In July 2013, R.T. Jones discovered a potential cybersecurity breach at its third party-hosted web server. R.T. Jones retained a cybersecurity firm that reportedly traced the attack back to mainland China. The cybersecurity firm was unable to confirm whether PII stored on the server had actually been accessed or compromised during the breach and to date R.T. Jones has not learned of any information indicating that a client has suffered any financial harm as a result of the cyberattack.  

Notwithstanding the absence of financial harm, the SEC found that R.T. Jones willfully violated Rule 30(a) of Regulation S-P (17 C.F.R. § 248.30 (a)) – the “Safeguards Rule” -  which requires registered investment advisers to adopt written policies and procedures that are reasonably designed to safeguard customer records and information.

“As we see an increasing barrage of cyber attacks on financial firms, it is important to enforce the safeguards rule even in cases like this when there is no apparent financial harm to clients,” Marshall S. Sprung, co-chief of the SEC Enforcement Division's Asset Management Unit, said in the SEC release. “Firms must adopt written policies to protect their clients’ private information and they need to anticipate potential cybersecurity events and have clear procedures in place rather than waiting to react once a breach occurs.”

What is the Safeguards Rule?

The Federal Trade Commission (FTC) issued the Safeguards Rule as part of the Gramm-Leach-Bliley Act (GLB), which requires financial institutions to develop a written security plan to protect customer information. The definition of “financial institutions” is broad and applies to all businesses “significantly engaged” in providing financial services or products.  As part of the security plan, each covered company must:

  • Designate one or more employees to coordinate its information security program;

  • Identify and assess the risks of customer information in each relevant area of the company’s operation, and evaluate the effectiveness of current safeguards for controlling these risks;

  • Design and implement a safeguards program, and regularly monitor and test it;

  • Select service providers that can maintain appropriate safeguards and contractually require service providers to implement and maintain such safeguards; and,

  • Evaluate and adjust the program in light of the results of the testing and monitoring, or changes in operations or business arrangements.

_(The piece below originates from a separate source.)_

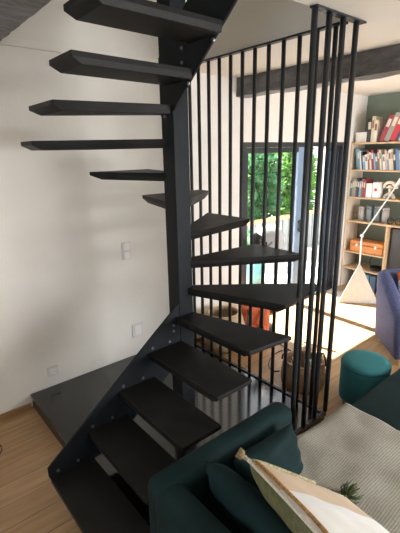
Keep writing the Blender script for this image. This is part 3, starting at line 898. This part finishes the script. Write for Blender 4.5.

In its guidance on “Complying with the Safeguards Rule”, the FTC recommends:

  • Checking references or doing background checks before hiring employees who will have access to customer information.

  • Asking new employees to sign agreements to follow the company’s confidentiality and security standards for handling customer information.

  • Limiting access to customer information to employees who have a business reason to see it.

  • Controlling access to sensitive information by requiring employees to use strong passwords that must be changed on a regular basis.

  • Using password-activated screen savers to lock employee computers after a period of inactivity.

  • Training employees to take basic steps to maintain security, confidentiality, and integrity of customer information.

  • Regularly reminding employees of the company’s policy and the legal requirement to keep customer information secure and confidential.

  • Developing policies for employees who telecommute.

  • Imposing disciplinary measures for security violations.

  • Preventing terminated employees from accessing customer information by immediately deactivating passwords and user names.

As the FTC notes, the success of any information security plan depends on the employees who implement it.

DISCLAIMER: Because of the generality of this update, the information provided herein may not be applicable in all situations and should not be acted upon without specific legal advice based on particular situations.